> _Task goal_: Starting at the first line of the listing below, retype each line up to and including the one that contains "bm_obj('clip', bm, M['clip'], d)". Leave pictures out.

> _Data segment_:
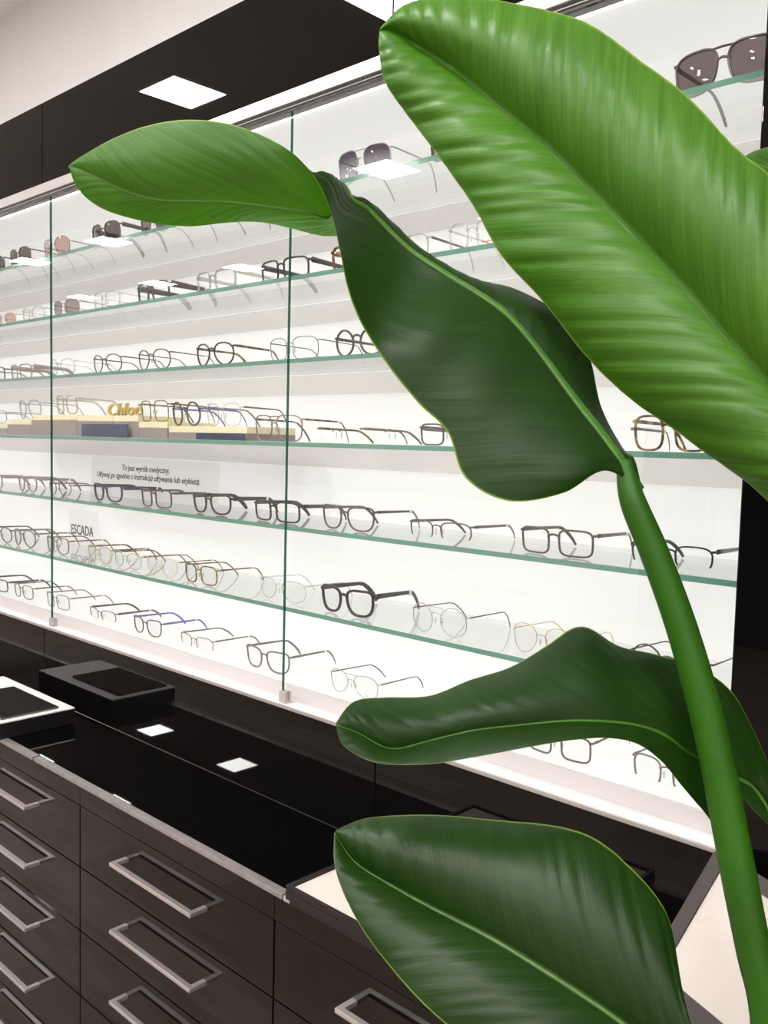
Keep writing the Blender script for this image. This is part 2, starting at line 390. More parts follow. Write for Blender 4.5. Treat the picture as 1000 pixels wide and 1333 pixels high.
for a, b, y in doors:
    d = pane('glass_door', a, b, y - .003, y + .003, 1.0205, 2.0855)
    if b < -1:
        bm = bmesh.new(); add_box(bm, b - .004, b + .014, y - .007, y - .0035, 1.0135, 1.034, .001); add_box(bm, b - .004, b + .014, y + .0035, y + .007, 1.0135, 1.034, .001)
        add_box(bm, b + .0005, b + .0115, y - .0035, y + .0035, 1.0135, 1.034)
        bm_obj('clip', bm, M['clip'], d)

# ------------------------------------------------------------------ base cabinets, worktop
YC = .868; ZT = .816
cols = [-4.633, -4.033, -3.433, -2.833, -2.233, -1.633, -1.033, -.433, .167, .767, 1.367]
names = ['fifth', 'far left', 'left', 'nearer']
cab_lab = {-1.633: 'black gloss drawer cabinet whose long bar handles show in full at lower left', -2.233: 'black gloss drawer cabinet cut by the left edge, under the white-topped box',
           -1.033: 'black gloss drawer cabinet below the black tray, partly behind the lowest leaf', -.433: 'black gloss drawer cabinet under the tilted pale board at lower right'}
dz = [(.7705 - .0005, .6455), (.6430, .5140), (.5115, .3785), (.3760, .2430), (.2405, .1050)]
dz = [(.7690, .6450), (.6425, .5135), (.5110, .3775), (.3750, .2430), (.2405, .1050)]
def handle(parent, x, z):
    """flat bar on two legs, standing off the drawer front"""
    bm = bmesh.new(); h = .0035
    y0 = -.0295
    add_box(bm, x - .128, x + .128, y0 - .005, y0 + .005, z - h, z + h, .0007)
    for s in (-1, 1):
        a = x + s * .128; add_box(bm, min(a, a - s * .010), max(a, a - s * .010), y0 + .005, 0, z - h, z + h, .0004)
    return bm_obj('handle', bm, M['chrome'], parent)
proto = None
for a in cols[:-1]:
    if a not in cab_lab: continue
    c = empty('drawer_cabinet', (a + .3, YC, 0), cab_lab[a], 'cabinet', 'drawer cabinets under the worktop')
    if proto is None:
        bm = bmesh.new(); add_box(bm, -.2995, .2995, .019, .225, .10, .8075); bm_obj('body', bm, M['cabinet'], c)
        box('plinth', -.2995, .2995, .05, .22, 0, .0995, M['alu_dark'], c)
        box('apron', -.2995, .2995, 0, .0185, .7705, .8075, M['drawer'], c, .0006)
        for zt, zb in dz:
            d = box('drawer', -.2983, .2983, 0, .0185, zb, zt, M['drawer'], c, .001)
            handle(d, 0, zb + .0755 if zt > .76 else zb + .079)
        proto = c
    else:
        for ch in proto.children:
            k = ch.copy(); COL.objects.link(k); k.parent = c
            for g in ch.children:
                q = g.copy(); COL.objects.link(q); q.parent = k
wt = empty('worktop', (-1.2, .98, ZT - .008), 'long black glass worktop running below the lit display case', 'worktop')
o = box('top_slab', -10.1 + 1.2, 1.2 + 3.15, YC + .0155 - .98, DY - .0005 - .98, 0, .008, M['black_top'], wt)
o = box('edge_trim', -10.1 + 1.2, -1.835 + 1.2, YC - .001 - .98, YC + .0150 - .98, 0, .0085, M['trim'], wt, .0008)
o = box('edge_trim', -1.828 + 1.2, -1.015 + 1.2, YC - .001 - .98, YC + .0150 - .98, 0, .0085, M['trim'], wt, .0008)
o = box('edge_trim_end', -1.012 + 1.2, -.998 + 1.2, YC - .001 - .98, YC + .0150 - .98, 0, .0085, M['clip'], wt, .0008)
o = box('edge_strip', -.997 + 1.2, 1.2 + 3.15, YC - .001 - .98, YC + .0150 - .98, 0, .0082, M['tray'], wt, .0008)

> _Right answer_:
Keep writing the Blender script for this image. This is part 2, starting at line 390. More parts follow. Write for Blender 4.5. Treat the picture as 1000 pixels wide and 1333 pixels high.
for a, b, y in doors:
    d = pane('glass_door', a, b, y - .003, y + .003, 1.0205, 2.0855)
    if b < -1:
        bm = bmesh.new(); add_box(bm, b - .004, b + .014, y - .007, y - .0035, 1.0135, 1.034, .001); add_box(bm, b - .004, b + .014, y + .0035, y + .007, 1.0135, 1.034, .001)
        add_box(bm, b + .0005, b + .0115, y - .0035, y + .0035, 1.0135, 1.034)
        bm_obj('clip', bm, M['clip'], d)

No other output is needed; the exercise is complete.